Fiberdom, a Finnish materials innovation company in high-performance wood fiber materials, has demonstrated the next step in the industrial scale-up of Duranova. In collaboration with Kiefel, a global leader in packaging machinery and molding technology, the company converted industrial-scale Duranova paperboard reels into finished three-dimensional molded products at full production speed on Kiefel’s next-generation Naturereformer KFD 75 dry-forming machine.
To demonstrate the capability, Fiberdom and Kiefel selected a technically demanding packaging insert for consumer electronics used to protect and position products such as mobile devices and other small electronic goods within the pack. These inserts are produced in enormous volumes each year and require tight tolerances, low unit cost, and high-speed manufacturing, yet are still predominantly made from thin plastic.
Historically, reel-fed dry-forming has faced commercial barriers due to material limitations and throughput constraints in complex application geometries. By combining Duranova with Kiefel’s KFD 75 dry-forming technology, the trials achieved optimized cycle times and material efficiency at high speeds. This demonstrates that dry-molded fiber technology can meet the rigorous production performance required for mainstream, high-volume applications and emerging regulatory frameworks such as the EU’s Packaging and Packaging Waste Regulation (PPWR).
“We didn’t choose this insert because it was easy; we chose it because manufacturing economics matter most in cost-sensitive applications,” said Duncan Mayes, chief technology officer at Fiberdom. “Based on demonstrated processing speeds, a single KFD 75 production line has the potential to supply over 80 million Duranova-based packaging inserts each year. That is the scale at which dry-molded fiber can be competitive in truly mainstream applications.”
Kiefel´s Dry Fiber Technology specializes in the cost-effective production of fiber products made from paper directly from the reel.
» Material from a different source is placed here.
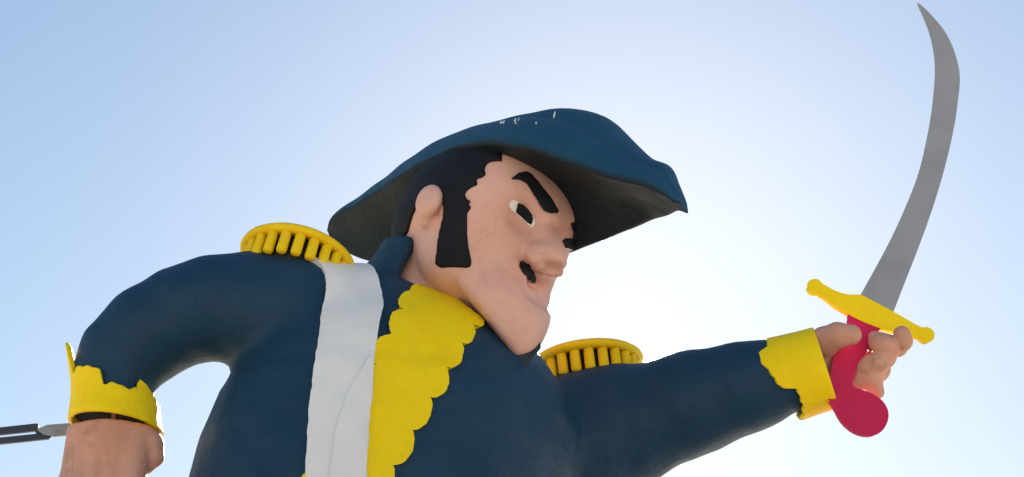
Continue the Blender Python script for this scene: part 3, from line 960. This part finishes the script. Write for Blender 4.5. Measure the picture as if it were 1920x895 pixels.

In addition to packaging for electronic goods, other products that can be manufactured using this process include various food trays and lids, as well as cutlery and more.
“This demonstration shows what becomes possible when innovative materials and advanced manufacturing technology come together,” said Richard Hagenauer, director – Research & Development Technology, Kiefel GmbH. “Combining Duranova with our KFD 75 dry-forming technology expands the range of fibre-based packaging applications that can be manufactured efficiently at true industrial scale.”
This milestone marks the next chapter in the strategic partnership announced by Fiberdom and Kiefel in September 2025.